Me: rough day, buddy?
5: I need a glass of milk. Now.
Decided to go to the public pool since my kids wouldn’t stop nagging me all summer about going and it wasn’t actually bad. I just wish I took the kids.
Little known trivia:
If you go to Ikea without your significant other, the store will provide you someone to fight with, free of charge.
[before horsepower was invented]
car salesman: this baby has the strength of 7000 raccoons
me: *sleeping*
pimple: is it my night to emerge?
anxiety: I dunno, why don’t we both come out tonight?
At my age, if the wife wants to have fun, scrabble is coming out.
PARENTS: when we were ur age we bought a house for $10,000
ME: oh yeah? well did u have.. THIS?!
*gestures to 114 gross Oreo flavors*
This could be us, but you weedin’.
Me, sitting on the patio trying to enjoy a book.
Leaf blowers: ABSOLUTELY NOT.
well well well, if it isn’t the consequences (dying of the plague) of my own actions (putting a rat i found in an alley under my hat to help me cook hotdogs better)
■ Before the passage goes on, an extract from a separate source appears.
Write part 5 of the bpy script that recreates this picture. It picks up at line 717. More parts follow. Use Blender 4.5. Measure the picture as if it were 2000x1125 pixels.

The dog hair situation became dire and I had to lint-roll my face.
Found a cookie and a missing sock when I took her bra off
If your opponent cracks his knuckles before a fight, have comfort knowing that osteoarthritis will, in due time, avenge your savage beating.
When people say I don’t mean to brag they’re bragging about not bragging.
*walks into high school reunion with six-foot tall sack of flour*
I took the assignment seriously. Anyway, this is Max… my son.
I want to lose weight, but I don’t want to get caught up in one of those “eat right and exercise” scams.
Sorry I yelled “pull” when you released doves at your wedding.
[gym]
ME: hey can you spot me
HIM: yeah
ME: *hiding under the bench* how about now
Got capsaicin in my eye again. I, justly, blame the squirrels.
Diabetes was the God of sugar.
Bakers who don’t wear underwear are going commandough
Called in, “Didn’t realize this eyeliner was permanent” this morning.
Everyone likes the guy who won’t tolerate bullshit until it’s your bullshit.
ME: do u like smart guys
GIRL AT BAR: yes
ME: sorry i wasted your time
DOCTOR: The tests have come back, and it’s bad news.
ME: What is it, doc?
DOCTOR: I’m afraid you have loopus.
ME: Oh no! Is there a treatment?
DOCTOR: The tests have come back, and it’s bad news.
ME: What is it, doc?
My kids are very optimistic. Every glass they leave sitting around the house is at least half full.
I’m inventing a swaddle blanket for like 5 year olds. It’s basically a straight jacket, but with a friendly name like “The Tantrum Hug.”